Set exercise.
The lines to be extracted run from the start of the listing through the line containing "S.view_settings.exposure = 0.50"; copy them exactly and nothing else.

Data extract.
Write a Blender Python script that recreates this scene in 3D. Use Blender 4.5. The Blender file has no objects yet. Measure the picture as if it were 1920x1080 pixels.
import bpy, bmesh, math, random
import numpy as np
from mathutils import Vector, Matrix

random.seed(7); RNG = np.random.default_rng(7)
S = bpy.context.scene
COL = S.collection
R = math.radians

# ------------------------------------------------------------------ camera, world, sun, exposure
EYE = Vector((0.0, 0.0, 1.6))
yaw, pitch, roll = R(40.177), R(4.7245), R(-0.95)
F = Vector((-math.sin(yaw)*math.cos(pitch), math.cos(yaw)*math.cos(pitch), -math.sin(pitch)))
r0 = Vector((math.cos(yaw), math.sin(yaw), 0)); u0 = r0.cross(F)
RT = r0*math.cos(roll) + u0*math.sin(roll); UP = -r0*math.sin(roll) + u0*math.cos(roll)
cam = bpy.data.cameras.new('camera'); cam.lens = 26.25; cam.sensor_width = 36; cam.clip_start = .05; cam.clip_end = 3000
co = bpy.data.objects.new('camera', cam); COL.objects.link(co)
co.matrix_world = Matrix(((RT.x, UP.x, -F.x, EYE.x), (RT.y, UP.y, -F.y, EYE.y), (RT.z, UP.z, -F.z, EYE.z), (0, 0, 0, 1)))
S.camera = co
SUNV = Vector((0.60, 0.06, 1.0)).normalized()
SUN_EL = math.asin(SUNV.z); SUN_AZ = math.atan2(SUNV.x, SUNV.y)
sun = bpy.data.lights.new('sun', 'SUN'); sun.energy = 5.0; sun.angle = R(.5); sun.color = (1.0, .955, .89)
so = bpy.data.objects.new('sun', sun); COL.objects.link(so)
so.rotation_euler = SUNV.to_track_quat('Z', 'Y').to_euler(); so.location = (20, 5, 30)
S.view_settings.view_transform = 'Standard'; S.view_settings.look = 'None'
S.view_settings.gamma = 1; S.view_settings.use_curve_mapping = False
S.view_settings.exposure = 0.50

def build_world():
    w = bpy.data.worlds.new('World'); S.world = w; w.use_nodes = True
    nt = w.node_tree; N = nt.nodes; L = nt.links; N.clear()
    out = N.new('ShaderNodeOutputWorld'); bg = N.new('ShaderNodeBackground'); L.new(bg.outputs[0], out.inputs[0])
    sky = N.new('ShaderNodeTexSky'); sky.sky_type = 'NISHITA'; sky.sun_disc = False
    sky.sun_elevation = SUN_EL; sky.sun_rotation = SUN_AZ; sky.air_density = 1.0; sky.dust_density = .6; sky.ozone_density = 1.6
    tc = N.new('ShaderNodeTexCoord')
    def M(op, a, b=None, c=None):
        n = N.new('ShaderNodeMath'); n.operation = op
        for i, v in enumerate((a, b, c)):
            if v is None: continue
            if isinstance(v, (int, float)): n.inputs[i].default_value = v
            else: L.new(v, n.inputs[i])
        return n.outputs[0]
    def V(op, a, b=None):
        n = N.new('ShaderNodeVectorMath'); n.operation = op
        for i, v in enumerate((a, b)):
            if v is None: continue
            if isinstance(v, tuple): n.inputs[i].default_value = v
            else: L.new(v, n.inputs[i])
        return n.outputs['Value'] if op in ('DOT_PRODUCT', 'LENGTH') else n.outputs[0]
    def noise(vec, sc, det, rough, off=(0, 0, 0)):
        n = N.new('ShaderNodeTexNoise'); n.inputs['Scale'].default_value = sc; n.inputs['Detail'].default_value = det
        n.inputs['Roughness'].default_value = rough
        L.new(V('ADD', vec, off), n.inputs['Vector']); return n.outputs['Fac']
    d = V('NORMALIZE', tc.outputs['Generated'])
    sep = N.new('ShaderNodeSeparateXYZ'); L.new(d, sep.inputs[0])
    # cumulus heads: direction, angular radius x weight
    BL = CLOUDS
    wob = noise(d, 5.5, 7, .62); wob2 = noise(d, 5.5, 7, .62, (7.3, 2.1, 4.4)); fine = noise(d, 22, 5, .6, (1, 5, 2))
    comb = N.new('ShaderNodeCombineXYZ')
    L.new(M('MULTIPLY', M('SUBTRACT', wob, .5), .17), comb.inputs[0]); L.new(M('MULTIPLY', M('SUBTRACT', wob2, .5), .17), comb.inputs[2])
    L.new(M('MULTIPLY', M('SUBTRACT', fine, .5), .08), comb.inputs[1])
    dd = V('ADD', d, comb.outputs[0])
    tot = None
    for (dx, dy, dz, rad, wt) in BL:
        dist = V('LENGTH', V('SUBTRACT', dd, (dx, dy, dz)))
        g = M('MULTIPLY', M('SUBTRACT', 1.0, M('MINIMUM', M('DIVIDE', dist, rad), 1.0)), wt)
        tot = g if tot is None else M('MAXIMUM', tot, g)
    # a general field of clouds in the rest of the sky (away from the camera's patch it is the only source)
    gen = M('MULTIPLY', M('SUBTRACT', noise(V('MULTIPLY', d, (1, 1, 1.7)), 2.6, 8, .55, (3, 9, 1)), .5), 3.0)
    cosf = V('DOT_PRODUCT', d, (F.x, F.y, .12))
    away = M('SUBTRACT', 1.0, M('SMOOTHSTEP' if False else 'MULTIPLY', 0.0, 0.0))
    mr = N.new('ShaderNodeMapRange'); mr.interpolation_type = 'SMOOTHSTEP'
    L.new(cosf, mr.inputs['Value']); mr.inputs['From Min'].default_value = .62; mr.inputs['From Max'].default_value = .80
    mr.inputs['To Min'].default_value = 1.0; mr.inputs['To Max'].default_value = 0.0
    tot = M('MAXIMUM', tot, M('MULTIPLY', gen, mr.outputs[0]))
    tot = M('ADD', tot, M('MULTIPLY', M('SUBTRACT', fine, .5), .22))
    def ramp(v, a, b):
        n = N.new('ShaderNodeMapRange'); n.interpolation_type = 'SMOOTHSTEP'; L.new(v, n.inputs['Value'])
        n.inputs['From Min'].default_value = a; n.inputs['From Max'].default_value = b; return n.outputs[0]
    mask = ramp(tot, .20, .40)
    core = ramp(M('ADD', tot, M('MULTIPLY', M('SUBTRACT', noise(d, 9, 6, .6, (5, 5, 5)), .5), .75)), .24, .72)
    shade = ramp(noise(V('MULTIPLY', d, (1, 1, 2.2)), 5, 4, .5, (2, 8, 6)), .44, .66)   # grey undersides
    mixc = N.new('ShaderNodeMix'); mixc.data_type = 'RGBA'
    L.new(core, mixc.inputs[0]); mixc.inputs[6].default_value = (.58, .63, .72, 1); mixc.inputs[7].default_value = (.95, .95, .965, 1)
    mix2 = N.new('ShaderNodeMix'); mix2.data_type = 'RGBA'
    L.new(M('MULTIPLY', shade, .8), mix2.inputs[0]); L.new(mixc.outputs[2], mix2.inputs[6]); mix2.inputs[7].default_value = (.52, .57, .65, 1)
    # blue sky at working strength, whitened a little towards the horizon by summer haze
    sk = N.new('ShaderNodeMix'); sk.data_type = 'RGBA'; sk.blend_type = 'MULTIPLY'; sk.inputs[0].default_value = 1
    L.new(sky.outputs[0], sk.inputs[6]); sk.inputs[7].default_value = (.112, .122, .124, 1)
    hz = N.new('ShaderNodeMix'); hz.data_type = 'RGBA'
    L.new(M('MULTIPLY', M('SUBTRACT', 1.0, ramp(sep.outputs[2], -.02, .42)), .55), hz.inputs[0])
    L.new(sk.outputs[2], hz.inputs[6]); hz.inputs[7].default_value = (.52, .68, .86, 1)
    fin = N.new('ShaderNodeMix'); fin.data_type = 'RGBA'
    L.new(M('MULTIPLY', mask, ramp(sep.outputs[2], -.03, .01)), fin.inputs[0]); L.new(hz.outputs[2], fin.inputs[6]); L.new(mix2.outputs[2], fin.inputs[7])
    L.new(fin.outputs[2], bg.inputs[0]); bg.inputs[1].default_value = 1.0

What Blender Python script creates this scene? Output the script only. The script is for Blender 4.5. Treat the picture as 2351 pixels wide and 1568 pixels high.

Solution to this problem.
Write a Blender Python script that recreates this scene in 3D. Use Blender 4.5. The Blender file has no objects yet. Measure the picture as if it were 1920x1080 pixels.
import bpy, bmesh, math, random
import numpy as np
from mathutils import Vector, Matrix

random.seed(7); RNG = np.random.default_rng(7)
S = bpy.context.scene
COL = S.collection
R = math.radians

# ------------------------------------------------------------------ camera, world, sun, exposure
EYE = Vector((0.0, 0.0, 1.6))
yaw, pitch, roll = R(40.177), R(4.7245), R(-0.95)
F = Vector((-math.sin(yaw)*math.cos(pitch), math.cos(yaw)*math.cos(pitch), -math.sin(pitch)))
r0 = Vector((math.cos(yaw), math.sin(yaw), 0)); u0 = r0.cross(F)
RT = r0*math.cos(roll) + u0*math.sin(roll); UP = -r0*math.sin(roll) + u0*math.cos(roll)
cam = bpy.data.cameras.new('camera'); cam.lens = 26.25; cam.sensor_width = 36; cam.clip_start = .05; cam.clip_end = 3000
co = bpy.data.objects.new('camera', cam); COL.objects.link(co)
co.matrix_world = Matrix(((RT.x, UP.x, -F.x, EYE.x), (RT.y, UP.y, -F.y, EYE.y), (RT.z, UP.z, -F.z, EYE.z), (0, 0, 0, 1)))
S.camera = co
SUNV = Vector((0.60, 0.06, 1.0)).normalized()
SUN_EL = math.asin(SUNV.z); SUN_AZ = math.atan2(SUNV.x, SUNV.y)
sun = bpy.data.lights.new('sun', 'SUN'); sun.energy = 5.0; sun.angle = R(.5); sun.color = (1.0, .955, .89)
so = bpy.data.objects.new('sun', sun); COL.objects.link(so)
so.rotation_euler = SUNV.to_track_quat('Z', 'Y').to_euler(); so.location = (20, 5, 30)
S.view_settings.view_transform = 'Standard'; S.view_settings.look = 'None'
S.view_settings.gamma = 1; S.view_settings.use_curve_mapping = False
S.view_settings.exposure = 0.50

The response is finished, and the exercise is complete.